What are the challenges affecting India’s growth rate?
The issue with government spending: India has lost opportunities and made misplaced choices with growth coming from government spending. Instead of focusing on structural changes to provide lower-cost infrastructure and efficient governance, the government chose corporate tax cuts.
This has led to a) a constrained, uncompetitive private sector hindered by disabling regulations, b) inadequate and unreliable infrastructure, c) limited capital access, d) tariff barriers, e) an inappropriate and ineffective educational approach for employability and improving skills, and f) impoverishment among much of the population.
Project delays and rapid deterioration of roads: Infrastructure project delays as of March 2023 were reportedly the highest since 2004. These include nearly 57% of projects over ~150 crores. Thus resulting in a cost escalation of over 20%, amounting to half this year’s capital expenditure budget.
Heavy rains aggravate the problem of the deterioration of roads. Countries with equally severe weather variations build and maintain better roads.
What should be done to improve India’s growth rate?
India’s policy towards logistics and digital transformation has started yielding results. Despite the drawbacks, India is still in a sweet spot because of its economic resilience, momentum, favourable demographics and improving productivity. India should utilise these better. Such as,
-India should begin with policies that a) provide a reliable infrastructure that is affordable, b) improve capital access, and c) eliminate “tax terrorism”.
-India should enable more people, including more women and young people, to participate and contribute to the economy.
-The government should also assure a sense of security with law and order for private firms, enhance access to meaningful education and skill building, make deep changes to make “extensive” agriculture into an intensive, informed approach.

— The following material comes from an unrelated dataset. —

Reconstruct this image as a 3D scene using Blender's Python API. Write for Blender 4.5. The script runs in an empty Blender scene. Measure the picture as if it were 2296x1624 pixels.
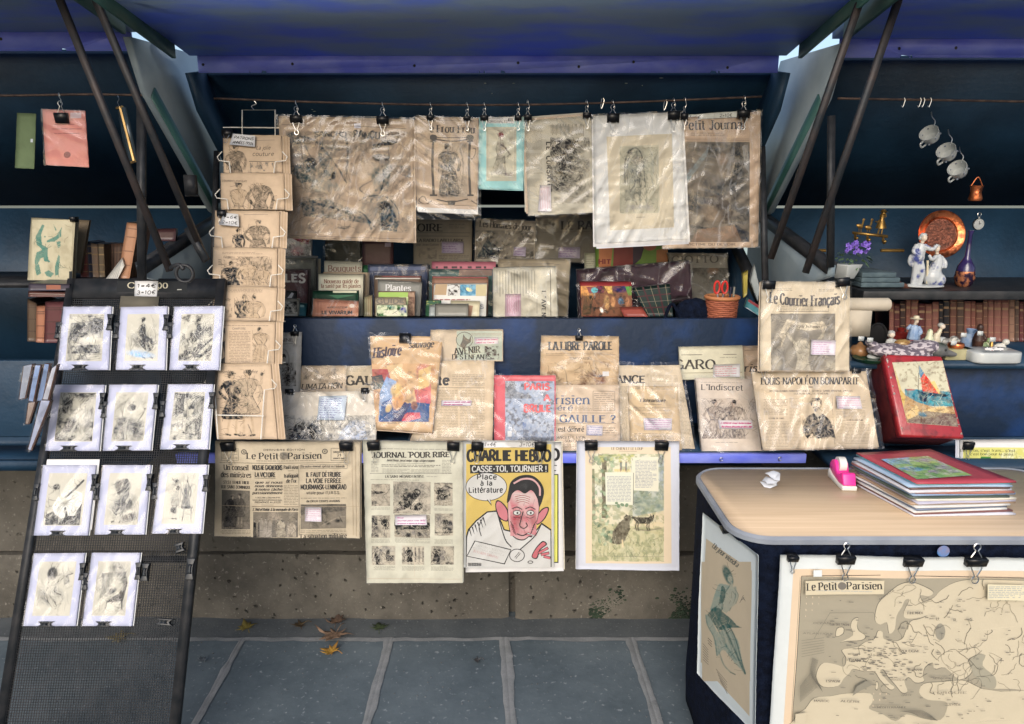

-Facilitate productivity revolution: If people got access to fast, reliable 4G-level connectivity countrywide, then, there would likely be a productivity revolution. Widespread fibre-to-the-home is unrealistic because of the cost. So, India needs enabling policies for these. India should also build shared neutral host networks (NHNs), which are the most efficient, and reduces active sharing by operators costs 70% less per user.